Diffie Hellman is a public key cryptography protocol that allows two parties to establish a shared secret over insecure communications channels. Diffie-Hellman is used within Internet Key Exchange (IKE) to establish session keys.

Group 1 (768-bit)—Use this option when the remote IPSec peer uses Group 1.

Group 2 (1024-bit)—Use this option when the remote IPSec peer uses Group 2.

Group 5 (1536-bit)—Use this option when the remote IPSec peer uses Group 5.

Transform Set

Use the Transform Set l to specify the encryption and authentication algorithms used by the IPSec (Phase 2) VPN Tunnel.

IKE—Internet Key Exchange.

 IKE establishes a shared security policy and authenticates keys for services (such as IPSec) that require keys. Before any IPSec traffic can be passed, each router/firewall/host must verify the identity of its peer. This can be done by manually entering pre-shared keys into both hosts or by a CA service.

IKE is a hybrid protocol that uses part Oakley and part of another protocol suite called SKEME inside the Internet Security Association and Key Management Protocol (ISAKMP) framework. IKE is used to establish a shared security policy and authenticated keys for services (such as IPSec) that require keys. Before any IPSec traffic can be passed, each router/firewall/host must be able to verify the identity of its peer.

This can be done by manually entering pre-shared keys into both hosts, by a CA service, or the forthcoming secure DNS(DNSSec).
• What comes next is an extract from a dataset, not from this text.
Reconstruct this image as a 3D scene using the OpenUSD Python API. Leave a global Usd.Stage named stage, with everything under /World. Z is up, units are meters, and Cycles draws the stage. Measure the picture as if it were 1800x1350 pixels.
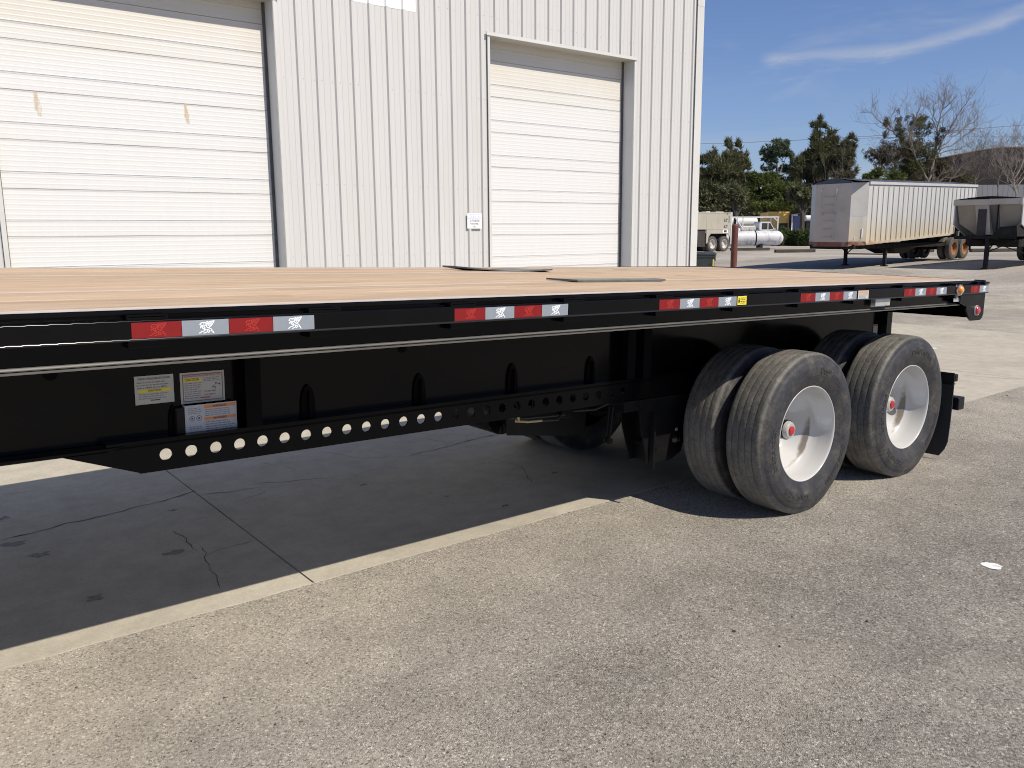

This is the protocol formerly known as ISAKMP/Oakley, and is defined in RFC 2409—The Internet Key Exchange (IKE)

IKE Extended Authentication—(Xauth) is implemented per the IETF draft-ietf-ipsec-isakmp-xauth-04.txt ("extended authentication" draft). This provides this capability of authenticating a user within IKE using TACACS+ or RADIUS.

Tunnel, Tunneling—A tunnel is a method of transporting data in one protocol by encapsulating it in another protocol, usually for compatibility, implementation simplification, or security reasons. Tunneling allows a remote VPN client encrypted access to a private network through the Internet.